How can I find the dimension of the eigenspace?

By definition, an eigenvector $v$ with eigenvalue $\lambda$ satisfies $Av = \lambda v$, so we have $Av-\lambda v =Av - \lambda I v = 0$, where $I$ is the identity matrix. Thus, $$(A-\lambda I)v = 0,$$ and $v$ is in the nullspace of $A-\lambda I$.

Since the eigenvalue in your example is $\lambda = 8$, to find the eigenspace related to this eigenvalue we need to find the nullspace of $A - 8I$, which is the matrix $$\left[\begin{array}{cc}1 & -1 \\ 1 & -1 \\ \end{array} \right].$$ We can row-reduce it to obtain $$\left[\begin{array}{cc} 1 & -1 \\ 0 & 0 \\ \end{array} \right].$$ This corresponds to the equation $$x-y = 0,$$ so $x = y$ for every eigenvector associated to the eigenvalue $\lambda = 8$. Therefore, if $(x,y)$ is an eigenvector, then $(x,y) = (x,x) = x(1,1)$, meaning that the eigenspace is $$W=[(1,1)],$$ and its dimension is $1$.

The dimension of the eigenspace is given by the dimension of the nullspace of $A - 8I = \left(\begin{matrix} 1 & -1 \\ 1 & -1 \end{matrix} \right)$, which one can row reduce to $\left(\begin{matrix} 1 & -1 \\ 0 & 0 \end{matrix} \right)$, so the dimension is $1$.
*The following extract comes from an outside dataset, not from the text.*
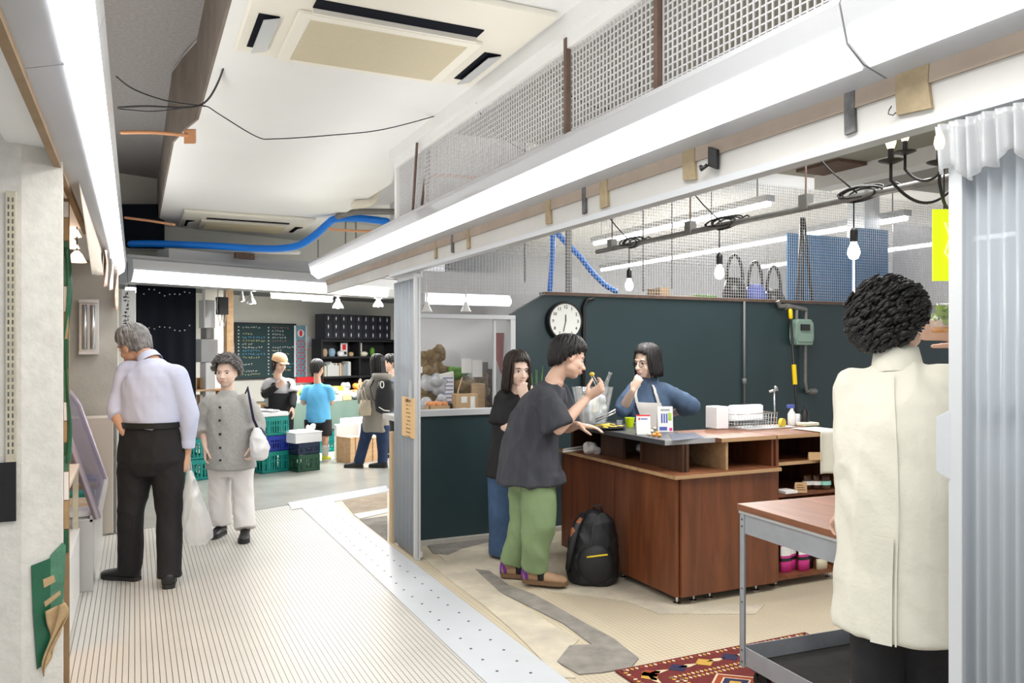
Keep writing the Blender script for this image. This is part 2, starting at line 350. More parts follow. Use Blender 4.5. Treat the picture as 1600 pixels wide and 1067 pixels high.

Note that the number of pivots in this matrix counts the rank of $A-8I$. Thinking of $A-8I$ as a linear operator from $\mathbb{R}^{2}$ to $\mathbb{R}^{2}$, the dimension of the nullspace of $A$ is given by $\dim(\mathbb{R}^{2}) - \mathrm{rank}(A) = 2 - 1 = 1$ by the so-called rank-nullity theorem. Of course, one can be more explicit: it is straightforward to see that the nullspace of $A - 8I$ is spanned by the vector $(1, 1)$, and hence has dimension $1$.